Cette semaine, Cinelinx a même été plus loin en expliquant qu Lucasfilm emprunterait à Marvel Studios sa démarche du côté du petit écran, en évitant la case ABC pour directement se pencher sur une série co-produite par Netflix. Et comme tout le monde, la plate-forme a tout intérêt à miser sur des licences, surtout si elle souhaite, à terme, ne proposer que des séries produites ou co-produites par elle-même, accomplissant ainsi la stratégie marketing ultime : le contenant produisant son propre contenu. Et quel contenu ma foi ! On sait que Star Wars pourrait ramener des milliers de fans sur Netflix, et assurer un succès certain à des séries, même onéreuses. C'est d'ailleurs le succès massif de Daredevil qui aurait incité Disney et Netflix à se pencher sur Star Wars. Et on rappelle que les deux géants avaient déjà fait équipe pour la dernière saison de Clone Wars...
Le spectateur, petite souris gavée
L'inébranlable passion des fans pour Star Wars rend toute décision délicate. En témoigne les torrents de haine qui se déversent encore sur la prélogie dix ans après sa fin dans les salles obscures. En ayant annoncé une trilogie Star Wars et trois spin-offs, Disney, en quelque sorte, a déjà doublé la mise pour gagner deux fois de plus. "Prends l'Oseille et tire-toi" ? Rien n'est moins sûr pour Disney, qui voudra forcément profiter un maximum de son investissement à 4 milliards de dollars. A l'heure des franchises, du cross-media et des séries télévisées sur-médiatisées, tous les feux sont aux verts pour l'entreprise aux grandes oreilles.

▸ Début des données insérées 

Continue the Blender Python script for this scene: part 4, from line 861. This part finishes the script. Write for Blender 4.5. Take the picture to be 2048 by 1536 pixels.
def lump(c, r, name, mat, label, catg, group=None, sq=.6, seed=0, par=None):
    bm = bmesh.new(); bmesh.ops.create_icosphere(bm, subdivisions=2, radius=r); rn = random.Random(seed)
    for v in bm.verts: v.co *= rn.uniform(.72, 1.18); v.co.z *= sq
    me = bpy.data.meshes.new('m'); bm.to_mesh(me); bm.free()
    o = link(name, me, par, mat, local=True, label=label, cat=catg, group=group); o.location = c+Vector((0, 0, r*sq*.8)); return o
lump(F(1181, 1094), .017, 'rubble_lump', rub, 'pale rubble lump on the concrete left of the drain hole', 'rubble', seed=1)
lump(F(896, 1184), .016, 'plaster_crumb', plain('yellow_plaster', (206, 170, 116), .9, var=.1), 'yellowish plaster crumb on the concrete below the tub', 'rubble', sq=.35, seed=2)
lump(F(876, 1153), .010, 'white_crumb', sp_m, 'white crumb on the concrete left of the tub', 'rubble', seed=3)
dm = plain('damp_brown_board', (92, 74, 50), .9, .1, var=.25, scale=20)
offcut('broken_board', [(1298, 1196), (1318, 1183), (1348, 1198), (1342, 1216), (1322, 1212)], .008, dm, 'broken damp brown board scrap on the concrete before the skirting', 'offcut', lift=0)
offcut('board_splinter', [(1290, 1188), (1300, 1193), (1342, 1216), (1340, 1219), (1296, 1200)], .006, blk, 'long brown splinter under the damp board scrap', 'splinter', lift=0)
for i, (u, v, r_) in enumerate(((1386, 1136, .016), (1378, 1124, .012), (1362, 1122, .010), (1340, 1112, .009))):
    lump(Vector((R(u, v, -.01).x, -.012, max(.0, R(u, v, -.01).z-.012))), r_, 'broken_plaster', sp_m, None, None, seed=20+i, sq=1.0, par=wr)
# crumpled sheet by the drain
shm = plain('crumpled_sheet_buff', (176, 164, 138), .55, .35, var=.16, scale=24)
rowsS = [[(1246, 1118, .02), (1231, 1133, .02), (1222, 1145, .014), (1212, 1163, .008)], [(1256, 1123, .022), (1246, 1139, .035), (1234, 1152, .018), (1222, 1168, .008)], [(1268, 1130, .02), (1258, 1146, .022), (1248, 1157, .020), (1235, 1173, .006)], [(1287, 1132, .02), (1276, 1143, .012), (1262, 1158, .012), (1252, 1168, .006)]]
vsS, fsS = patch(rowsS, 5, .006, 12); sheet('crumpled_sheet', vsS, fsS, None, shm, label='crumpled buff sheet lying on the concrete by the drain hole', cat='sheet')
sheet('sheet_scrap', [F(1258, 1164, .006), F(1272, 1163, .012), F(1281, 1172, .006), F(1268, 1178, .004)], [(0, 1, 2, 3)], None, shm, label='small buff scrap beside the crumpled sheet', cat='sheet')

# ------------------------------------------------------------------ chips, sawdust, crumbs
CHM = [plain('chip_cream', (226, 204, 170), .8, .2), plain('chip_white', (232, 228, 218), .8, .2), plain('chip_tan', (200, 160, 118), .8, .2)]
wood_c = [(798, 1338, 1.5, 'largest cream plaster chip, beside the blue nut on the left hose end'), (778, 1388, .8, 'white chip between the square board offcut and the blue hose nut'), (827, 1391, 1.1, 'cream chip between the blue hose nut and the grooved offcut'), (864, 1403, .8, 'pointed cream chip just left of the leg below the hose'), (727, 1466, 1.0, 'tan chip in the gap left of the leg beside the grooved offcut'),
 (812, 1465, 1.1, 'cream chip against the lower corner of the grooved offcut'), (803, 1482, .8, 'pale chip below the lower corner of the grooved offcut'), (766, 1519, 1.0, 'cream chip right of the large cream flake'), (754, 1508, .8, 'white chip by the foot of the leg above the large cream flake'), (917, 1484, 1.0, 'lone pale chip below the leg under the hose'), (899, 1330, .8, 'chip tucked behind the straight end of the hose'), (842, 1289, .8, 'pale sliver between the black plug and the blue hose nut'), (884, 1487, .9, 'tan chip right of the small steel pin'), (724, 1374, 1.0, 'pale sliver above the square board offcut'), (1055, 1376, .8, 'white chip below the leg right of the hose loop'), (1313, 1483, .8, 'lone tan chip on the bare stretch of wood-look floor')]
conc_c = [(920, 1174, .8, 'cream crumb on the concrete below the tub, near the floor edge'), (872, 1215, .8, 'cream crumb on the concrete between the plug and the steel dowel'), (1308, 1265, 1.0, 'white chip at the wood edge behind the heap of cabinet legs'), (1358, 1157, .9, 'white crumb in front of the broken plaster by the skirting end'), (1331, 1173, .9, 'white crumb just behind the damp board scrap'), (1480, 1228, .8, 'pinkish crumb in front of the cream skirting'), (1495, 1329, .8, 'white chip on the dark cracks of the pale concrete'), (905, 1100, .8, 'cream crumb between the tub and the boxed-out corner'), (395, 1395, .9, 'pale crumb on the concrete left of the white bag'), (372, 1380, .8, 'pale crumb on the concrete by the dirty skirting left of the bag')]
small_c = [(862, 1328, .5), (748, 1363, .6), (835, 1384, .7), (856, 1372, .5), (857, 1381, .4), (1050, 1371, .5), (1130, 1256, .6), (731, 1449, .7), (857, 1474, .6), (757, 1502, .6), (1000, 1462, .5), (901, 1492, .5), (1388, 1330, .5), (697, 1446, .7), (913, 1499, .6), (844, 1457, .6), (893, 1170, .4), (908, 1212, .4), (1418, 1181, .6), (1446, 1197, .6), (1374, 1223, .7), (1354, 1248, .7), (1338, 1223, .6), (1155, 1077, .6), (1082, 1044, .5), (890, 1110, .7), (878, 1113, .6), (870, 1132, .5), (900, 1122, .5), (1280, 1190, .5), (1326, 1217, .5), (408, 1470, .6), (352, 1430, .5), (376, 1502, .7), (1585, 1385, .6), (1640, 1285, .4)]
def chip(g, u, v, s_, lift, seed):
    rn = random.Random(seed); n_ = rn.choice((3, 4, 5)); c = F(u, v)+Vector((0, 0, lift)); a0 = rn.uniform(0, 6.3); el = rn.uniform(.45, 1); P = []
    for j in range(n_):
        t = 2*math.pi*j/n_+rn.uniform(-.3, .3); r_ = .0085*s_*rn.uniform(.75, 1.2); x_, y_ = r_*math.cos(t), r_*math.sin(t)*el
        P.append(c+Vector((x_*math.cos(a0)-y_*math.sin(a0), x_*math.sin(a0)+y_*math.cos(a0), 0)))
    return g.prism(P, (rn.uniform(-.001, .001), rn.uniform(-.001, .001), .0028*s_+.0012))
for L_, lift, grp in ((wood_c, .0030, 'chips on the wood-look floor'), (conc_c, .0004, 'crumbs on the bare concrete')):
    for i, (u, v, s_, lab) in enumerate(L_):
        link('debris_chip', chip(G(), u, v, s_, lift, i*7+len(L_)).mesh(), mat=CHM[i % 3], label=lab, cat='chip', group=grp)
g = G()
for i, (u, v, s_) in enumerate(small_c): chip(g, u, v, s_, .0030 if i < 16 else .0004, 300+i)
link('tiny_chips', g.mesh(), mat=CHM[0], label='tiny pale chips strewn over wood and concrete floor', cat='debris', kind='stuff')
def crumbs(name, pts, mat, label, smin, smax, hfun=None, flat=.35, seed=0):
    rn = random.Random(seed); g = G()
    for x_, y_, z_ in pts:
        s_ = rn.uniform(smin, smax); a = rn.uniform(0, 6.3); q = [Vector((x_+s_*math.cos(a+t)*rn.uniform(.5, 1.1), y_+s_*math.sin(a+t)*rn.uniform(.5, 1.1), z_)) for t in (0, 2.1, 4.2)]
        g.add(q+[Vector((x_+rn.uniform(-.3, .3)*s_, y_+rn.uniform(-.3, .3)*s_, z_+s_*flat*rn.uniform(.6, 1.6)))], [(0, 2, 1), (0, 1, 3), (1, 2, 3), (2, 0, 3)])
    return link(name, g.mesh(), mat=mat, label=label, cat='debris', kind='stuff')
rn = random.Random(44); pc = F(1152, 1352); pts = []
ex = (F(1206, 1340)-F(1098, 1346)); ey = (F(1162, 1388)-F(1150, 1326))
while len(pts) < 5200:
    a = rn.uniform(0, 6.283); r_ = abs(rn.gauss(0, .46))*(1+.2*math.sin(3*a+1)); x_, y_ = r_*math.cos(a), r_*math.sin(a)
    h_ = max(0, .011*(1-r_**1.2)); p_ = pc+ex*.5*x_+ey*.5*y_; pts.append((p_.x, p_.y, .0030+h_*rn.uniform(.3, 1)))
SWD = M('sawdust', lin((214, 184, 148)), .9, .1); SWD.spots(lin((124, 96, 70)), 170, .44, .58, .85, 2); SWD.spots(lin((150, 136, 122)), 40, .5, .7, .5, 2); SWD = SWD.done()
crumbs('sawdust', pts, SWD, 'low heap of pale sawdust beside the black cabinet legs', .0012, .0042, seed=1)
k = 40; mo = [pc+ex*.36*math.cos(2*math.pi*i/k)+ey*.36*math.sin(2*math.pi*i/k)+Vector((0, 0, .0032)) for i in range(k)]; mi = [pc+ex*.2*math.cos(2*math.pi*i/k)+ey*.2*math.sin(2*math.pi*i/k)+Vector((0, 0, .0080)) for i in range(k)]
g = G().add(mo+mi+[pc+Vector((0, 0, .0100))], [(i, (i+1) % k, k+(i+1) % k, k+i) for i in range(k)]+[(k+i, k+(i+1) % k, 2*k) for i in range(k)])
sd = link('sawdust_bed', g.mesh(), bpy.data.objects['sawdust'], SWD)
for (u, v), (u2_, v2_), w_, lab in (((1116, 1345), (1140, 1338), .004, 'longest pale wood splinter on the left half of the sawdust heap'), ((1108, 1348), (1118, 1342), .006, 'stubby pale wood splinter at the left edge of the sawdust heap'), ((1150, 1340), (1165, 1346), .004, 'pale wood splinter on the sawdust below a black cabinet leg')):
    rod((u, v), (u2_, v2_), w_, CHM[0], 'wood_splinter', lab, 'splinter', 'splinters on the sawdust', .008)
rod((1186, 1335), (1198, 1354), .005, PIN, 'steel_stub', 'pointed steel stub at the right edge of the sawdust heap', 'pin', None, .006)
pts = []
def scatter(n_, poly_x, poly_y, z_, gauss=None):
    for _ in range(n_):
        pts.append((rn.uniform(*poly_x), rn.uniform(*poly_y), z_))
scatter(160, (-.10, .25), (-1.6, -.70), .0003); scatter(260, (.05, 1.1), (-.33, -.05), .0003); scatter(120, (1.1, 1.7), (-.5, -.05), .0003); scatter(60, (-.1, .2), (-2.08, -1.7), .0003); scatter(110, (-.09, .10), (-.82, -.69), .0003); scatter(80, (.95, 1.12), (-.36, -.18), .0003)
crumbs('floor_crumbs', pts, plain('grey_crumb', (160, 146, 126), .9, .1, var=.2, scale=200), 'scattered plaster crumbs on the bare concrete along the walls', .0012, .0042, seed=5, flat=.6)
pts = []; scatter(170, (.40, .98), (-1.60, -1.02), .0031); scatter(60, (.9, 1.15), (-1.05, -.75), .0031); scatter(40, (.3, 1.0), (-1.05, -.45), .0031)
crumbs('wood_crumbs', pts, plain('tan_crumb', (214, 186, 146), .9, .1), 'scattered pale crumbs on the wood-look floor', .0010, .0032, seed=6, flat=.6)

On vous épargnera l'éternel débat de l'indigestion, qui sévit déjà parmi les productions super-héroïques, et qui risque d'être au moins aussi lourd à analyser et à vivre dans le cas de Star Wars. Mais contrairement à la saga de Lucas, les comics sont faits pour une une narration feuilletonnante et un univers partagé, ce qui leur évite de tomber dans de trop grands torts. Multiplier les produits Star Wars, c'est au contraire, désacraliser un mythe vieux de 38 ans, et combler des blancs inutiles, comme l'histoire de ce pauvre Han Solo, par exemple.
Du côté du petit écran, le problème est exacerbé par des soucis de moyens et d'ambition. Si les premiers ne devraient pas manquer à une licence aussi colossale que Star Wars, l'autre ne se fabrique pas, hélas. On le voit déjà avec le second spin-off de la saga, qui a bien du mal à proposer quelque chose d'intéressant, de frais, de nouveau, qui n'ait pas le goût d'un supplément chantilly sur une glace déjà savoureuse. A l'heure où les séries télévisées patinent encore sur les super-héros, pourraient-elles vraiment rendre un Star Wars sur le petit écran crédible ? Rien n'est moins sûr.
Il y a forcément des milliers de périodes et d'histoires à explorer. La n'est pas la question. L'ennui est de savoir comment ces produits télévisés, s'ils ont un jour lieu, s'insèreront dans une stratégie globale. Le rachat de Lucasfilm a en effet tout changé : là où Clone Wars était un reliquat de Star Wars permettant aux fans de survivre, des séries Star Wars sur Netflix ne seraient finalement qu'une brique de plus dans le mur étouffant qu'est en train de bâtir sur la licence. Disney devrait donc réfléchir à deux fois, avant de se lancer dans un pareil projet : comment ces supposées séries pourraient-elles servir ce génial univers ? Je n'en sais rien. Mais je suis à peu près sûr que la multiplication des produits ne fera que desservir la stratégie de Disney, en plus de salir l'image d'un des plus illustres représentants de la culture populaire.